## Begin

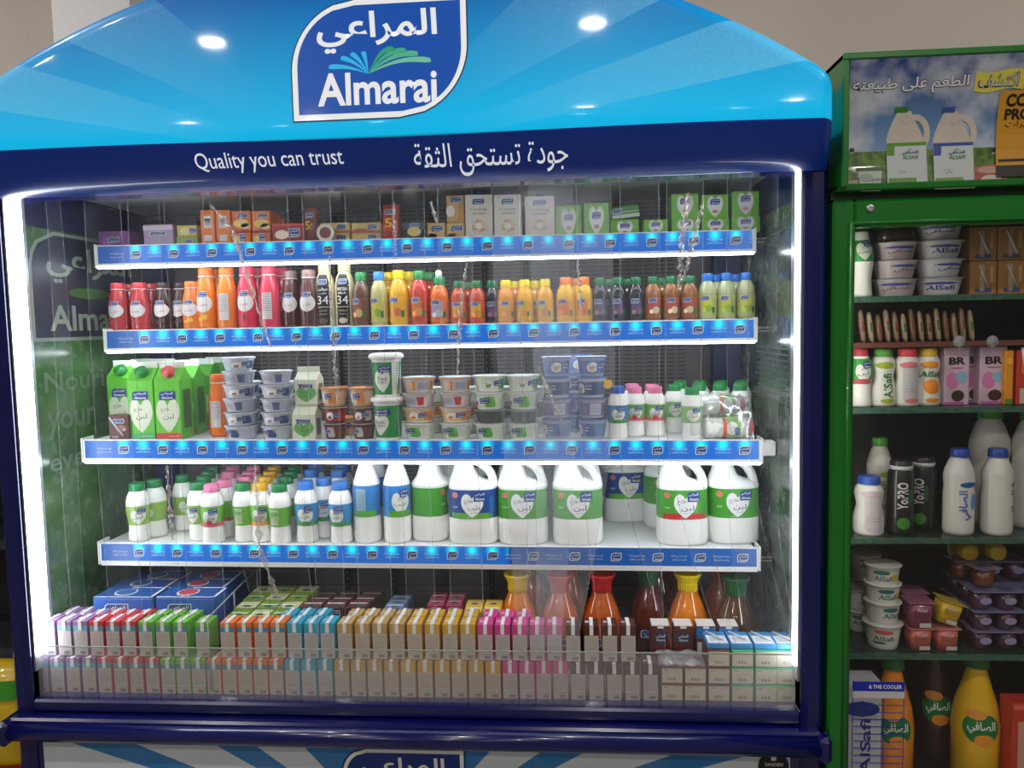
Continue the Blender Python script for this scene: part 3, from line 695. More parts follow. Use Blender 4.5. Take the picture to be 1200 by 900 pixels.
# tall tub
def tub(key, side):
    W, H = .086, .122; r = W/2; b = MB(); b.lathe([(r*.82, 0), (r*.84, .004), (r*.97, H*.86), (r*1.04, H*.86), (r*1.04, H*.9)], MILK, 24)
    R = rr([(r*.82, 0), (r*.84, .004), (r*.97, H*.86)]); l = sleeve(R, H*.05, H*.80, C((48, 146, 74), .35), .0005, 24); s = off(ringsurf(R), .0008)
    if side: l.rect(r*.62, H*.42, W*.30, H*.74, C((222, 226, 220)), s, 1, 4); hx = -r*.3
    else: l.rect(-r*.62, H*.42, W*.28, H*.74, C((222, 226, 220)), s, 1, 4); hx = r*.3
    for k in range(10): l.rect(r*.62 if side else -r*.62, H*(.7-.055*k), W*.2, .0012, GREYTXT, off(s, .0004), 1, 3)
    l.heart(hx, H*.36, W*.48, H*.52, PALE, off(s, .0004)); l.text('Fresh', hx, H*.42, W*.3, H*.09, DKTXT, off(s, .0008)); l.text('Yoghurt', hx, H*.33, W*.3, H*.08, DKTXT, off(s, .0008)); mark(l, hx+r*.15, H*.64, W*.42, H*.15, off(s, .001), outline=False)
    d = MB(); d.lathe([(r*1.14, H*.88), (r*1.16, H*.93), (r*1.1, H*.97), (r*.95, H), (0, H)], MILK, 24)
    kind(key, 'yogurt_tub', [('tub_body', b), ('label_band', l), ('lid', d)])
tub('tub1', True); tub('tub2', False)
# gable-top cartons
def gable(key, W, D, Hb, Hg, body, fincol, capc, heartc, band, small=False, rightprint=None):
    b = MB(); bm = C(body, .4); b.box(-W/2, W/2, -D/2, D/2, 0, Hb, bm, .001)
    v = [(-W/2, -D/2, Hb), (W/2, -D/2, Hb), (W/2, D/2, Hb), (-W/2, D/2, Hb), (-W/2*.98, 0, Hb+Hg), (W/2*.98, 0, Hb+Hg)]
    b.add(v, [(0, 1, 5, 4), (2, 3, 4, 5), (1, 2, 5), (3, 0, 4)], bm)
    f = MB(); f.box(-W/2*.98, W/2*.98, -.002, .002, Hb+Hg-.004, Hb+Hg+.017*(W/.08), C(fincol, .4), .0008)
    l = MB(); s = flat(-D/2-.0008); l.heart(0, Hb*.40, W*.88, Hb*.58, C(heartc), s); l.text('لبن' if not small else 'لبن', W*.02, Hb*.38, W*.4, Hb*.1, DKTXT, off(s, .0005)); l.text('طازج', -W*.1, Hb*.5, W*.34, Hb*.08, DKTXT, off(s, .0005))
    mark(l, 0, Hb*.74, W*.6, Hb*.15, off(s, .0008), outline=False)
    if band: l.rect(0, Hb*.055, W*.98, Hb*.1, C(band), s); l.text('كامل الدسم', W*.2, Hb*.05, W*.4, Hb*.04, WHITE, off(s, .0006))
    # side print
    sd = lambda y, z: (W/2+.0008, y, z)
    l.rect(0, Hb*.5, D*.6, Hb*.66, C([int(v*.62) for v in body]), sd, 1, 1)
    for k in range(12): l.rect(0, Hb*(.8-.05*k), D*.46, .0014, C([int(v*.36) for v in body]), lambda y, z: (W/2+.0012, y, z), 1, 1)
    if small: l.oval(-W*.25, Hb*.8, W*.24, Hb*.06, C((206, 90, 80)), s)
    ps = [('carton_body', b), ('top_seal', f), ('front_print', l)]
    if capc:
        c = MB(); a = math.atan2(D/2, Hg); cy, cz = -D/4, Hb+Hg*.5; nx = Vector((0, -math.cos(math.atan2(D/2, Hg)), math.sin(math.atan2(D/2, Hg))))
        c.tube([Vector((0, cy, cz)), Vector((0, cy, cz))+nx*.003, Vector((0, cy, cz))+nx*.015], W*.235, C(capc, .35), 20); ps.append(('screw_cap', c))
    kind(key, 'milk_carton', ps)
gable('g_green', .078, .072, .172, .036, (94, 190, 40), (226, 230, 222), (30, 140, 60), (214, 222, 196), (70, 176, 100)); gable('g_red', .078, .072, .172, .036, (94, 190, 40), (226, 230, 222), (220, 84, 84), (214, 222, 196), (206, 70, 66))
gable('g_plain', .078, .072, .172, .036, (80, 168, 40), (226, 230, 222), None, (200, 214, 180), (206, 70, 66))
gable('g_small', .066, .06, .072, .022, (222, 228, 206), (226, 232, 212), None, (110, 176, 96), None, True)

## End

> _Task_: Send back the data above word for word, with the pictures left out.

> _Written response_:
Continue the Blender Python script for this scene: part 3, from line 695. More parts follow. Use Blender 4.5. Take the picture to be 1200 by 900 pixels.
# tall tub
def tub(key, side):
    W, H = .086, .122; r = W/2; b = MB(); b.lathe([(r*.82, 0), (r*.84, .004), (r*.97, H*.86), (r*1.04, H*.86), (r*1.04, H*.9)], MILK, 24)
    R = rr([(r*.82, 0), (r*.84, .004), (r*.97, H*.86)]); l = sleeve(R, H*.05, H*.80, C((48, 146, 74), .35), .0005, 24); s = off(ringsurf(R), .0008)
    if side: l.rect(r*.62, H*.42, W*.30, H*.74, C((222, 226, 220)), s, 1, 4); hx = -r*.3
    else: l.rect(-r*.62, H*.42, W*.28, H*.74, C((222, 226, 220)), s, 1, 4); hx = r*.3
    for k in range(10): l.rect(r*.62 if side else -r*.62, H*(.7-.055*k), W*.2, .0012, GREYTXT, off(s, .0004), 1, 3)
    l.heart(hx, H*.36, W*.48, H*.52, PALE, off(s, .0004)); l.text('Fresh', hx, H*.42, W*.3, H*.09, DKTXT, off(s, .0008)); l.text('Yoghurt', hx, H*.33, W*.3, H*.08, DKTXT, off(s, .0008)); mark(l, hx+r*.15, H*.64, W*.42, H*.15, off(s, .001), outline=False)
    d = MB(); d.lathe([(r*1.14, H*.88), (r*1.16, H*.93), (r*1.1, H*.97), (r*.95, H), (0, H)], MILK, 24)
    kind(key, 'yogurt_tub', [('tub_body', b), ('label_band', l), ('lid', d)])
tub('tub1', True); tub('tub2', False)
# gable-top cartons
def gable(key, W, D, Hb, Hg, body, fincol, capc, heartc, band, small=False, rightprint=None):
    b = MB(); bm = C(body, .4); b.box(-W/2, W/2, -D/2, D/2, 0, Hb, bm, .001)
    v = [(-W/2, -D/2, Hb), (W/2, -D/2, Hb), (W/2, D/2, Hb), (-W/2, D/2, Hb), (-W/2*.98, 0, Hb+Hg), (W/2*.98, 0, Hb+Hg)]
    b.add(v, [(0, 1, 5, 4), (2, 3, 4, 5), (1, 2, 5), (3, 0, 4)], bm)
    f = MB(); f.box(-W/2*.98, W/2*.98, -.002, .002, Hb+Hg-.004, Hb+Hg+.017*(W/.08), C(fincol, .4), .0008)
    l = MB(); s = flat(-D/2-.0008); l.heart(0, Hb*.40, W*.88, Hb*.58, C(heartc), s); l.text('لبن' if not small else 'لبن', W*.02, Hb*.38, W*.4, Hb*.1, DKTXT, off(s, .0005)); l.text('طازج', -W*.1, Hb*.5, W*.34, Hb*.08, DKTXT, off(s, .0005))
    mark(l, 0, Hb*.74, W*.6, Hb*.15, off(s, .0008), outline=False)
    if band: l.rect(0, Hb*.055, W*.98, Hb*.1, C(band), s); l.text('كامل الدسم', W*.2, Hb*.05, W*.4, Hb*.04, WHITE, off(s, .0006))
    # side print
    sd = lambda y, z: (W/2+.0008, y, z)
    l.rect(0, Hb*.5, D*.6, Hb*.66, C([int(v*.62) for v in body]), sd, 1, 1)
    for k in range(12): l.rect(0, Hb*(.8-.05*k), D*.46, .0014, C([int(v*.36) for v in body]), lambda y, z: (W/2+.0012, y, z), 1, 1)
    if small: l.oval(-W*.25, Hb*.8, W*.24, Hb*.06, C((206, 90, 80)), s)
    ps = [('carton_body', b), ('top_seal', f), ('front_print', l)]
    if capc:
        c = MB(); a = math.atan2(D/2, Hg); cy, cz = -D/4, Hb+Hg*.5; nx = Vector((0, -math.cos(math.atan2(D/2, Hg)), math.sin(math.atan2(D/2, Hg))))
        c.tube([Vector((0, cy, cz)), Vector((0, cy, cz))+nx*.003, Vector((0, cy, cz))+nx*.015], W*.235, C(capc, .35), 20); ps.append(('screw_cap', c))
    kind(key, 'milk_carton', ps)
gable('g_green', .078, .072, .172, .036, (94, 190, 40), (226, 230, 222), (30, 140, 60), (214, 222, 196), (70, 176, 100)); gable('g_red', .078, .072, .172, .036, (94, 190, 40), (226, 230, 222), (220, 84, 84), (214, 222, 196), (206, 70, 66))
gable('g_plain', .078, .072, .172, .036, (80, 168, 40), (226, 230, 222), None, (200, 214, 180), (206, 70, 66))
gable('g_small', .066, .06, .072, .022, (222, 228, 206), (226, 232, 212), None, (110, 176, 96), None, True)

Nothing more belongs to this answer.